Shirly Ng is an SBO in the Bay Area. She’s hesitant to seek out PPP money because rent is her biggest expense. She’s been granted a reprieve on the rent at one of her locations, but is on the hook for $21,000 over the course of the next year for the April and May rent at her second location.

“How do I make up for $21,000 in 12 months? The government has to do something about the rent or the landlord,” Ng said to CNBC.  
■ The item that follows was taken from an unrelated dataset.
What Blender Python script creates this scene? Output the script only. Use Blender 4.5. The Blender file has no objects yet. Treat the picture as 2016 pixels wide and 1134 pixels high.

It’s not great for businesses that use contractors or freelancers

Independent contractors aren’t legally allowed to be part of your payroll calculations, but rather have to file their own, separate applications, which opened on Friday, April 10. For businesses that rely heavily on contractors — like many fitness studios or hair salons — their approved amount may only cover a fraction of their functional payroll.

You can’t use it to pay back a bridge loan

Many SBOs who needed access to working capital before government funding was rolled out applied for bridge loans. Their hope was that the crisis would be resolved temporarily. Now that we’re looking at extended shelter in place orders and social distancing measures, these same folks are applying for PPP money — only they won’t be able to pay back their bridge loans with it. 

“OK, so if I’m approved for a bridge loan, I’m on the hook for that money while my revenue has hugely diminished,” owner of Waco, Texas pizza shop Ted Browning said. 

SBOs aren’t the only ones who are finding this frustrating. “Can we loan them the money today and they pay us back with PPP money? Nope!” said Kent Curtis, CEO of CDFI-certified Colorado bank.

You may have to lay off employees at the end of 8 weeks

PPP money is supposed to be dispersed 10 days after the loan has been approved. For applicants with early success, this means they may have already received their funds — enough to feasibly take care of payroll for at least 8 weeks. 

In order for the loan to effectively be turned into a grant and forgiven, the PPP stipulates that employers have to return payroll level to that of February 15, 2020 by June 30, 2020. It’s assumed that lawmakers were hoping to have eased restrictions to allow the economy to recover by then. But as the crisis continues to loom with no end in sight, lots of business owners are wondering if they’ll be able to bridge the gap between PPP money and the optimistic June date. 

For community-minded lender David, one of the greatest pitfalls of the PPP is that more eligible borrowers don’t know about the money. 

“Many of the underserved communities we work with are full of business owners who don’t know about this money. They hear ‘loan’ and shut down. It’s part of the reason we’re advocating for dedicated funds for community-lenders with our legislators in the expected next round of funding.”